Toujours à la recherche d’approches pédagogiques pouvant faire comprendre les mathématiques à ses élèves, elle a eu le privilège de travailler à la rédaction des Guides d’enseignement efficace des mathématiques de 2005 à 2008.

Depuis ce temps, son parcours l’a mené vers des rôles de conseillère pédagogique en mathématiques au CEPEO pendant 7 ans, d’agente du rendement au Ministère de l’éducation, de consultante et réviseure pédagogique pour des maisons d’édition et de vice-présidente de l’AFEMO (Association francophone des mathématiques de l’Ontario).

Maintenant à la semi-retraite depuis 10 ans, Michelle poursuit sa passion en partageant cet amour de l’apprentissage des maths avec plusieurs adultes et élèves, dont ceux du CCJL.

Stéphanie est une professionnelle de l’éducation passionnée par l’innovation pédagogique et les stratégies d’enseignement des mathématiques, un domaine dans lequel elle œuvre avec enthousiasme depuis plus de 27 ans. Actuellement directrice responsable de la numératie au Consortium Centre Jules-Léger, elle a accumulé une riche expérience en occupant divers postes, dont celui de conseillère pédagogique en numératie au CEPEO pendant sept ans et enseignante lead en numératie.

En parallèle de ses responsabilités au sein du Consortium, Stéphanie agit comme consultante pour le développement et la révision de ressources pédagogiques en mathématiques au Centre de leadership et d’évaluation (CLÉ).
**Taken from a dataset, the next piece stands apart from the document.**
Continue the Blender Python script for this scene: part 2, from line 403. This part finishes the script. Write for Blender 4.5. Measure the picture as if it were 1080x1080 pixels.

Son expertise a également été sollicitée dans plusieurs projets de collaboration, notamment avec le Centre Franco et l’Ontario Association for Mathematics Education (OAME).

Depuis 2022, elle est membre active du conseil d’administration de l’Association francophone pour l’enseignement des mathématiques en Ontario (AFEMO), un rôle qui lui permet de contribuer davantage à l’essor de la pédagogie des mathématiques en milieu francophone.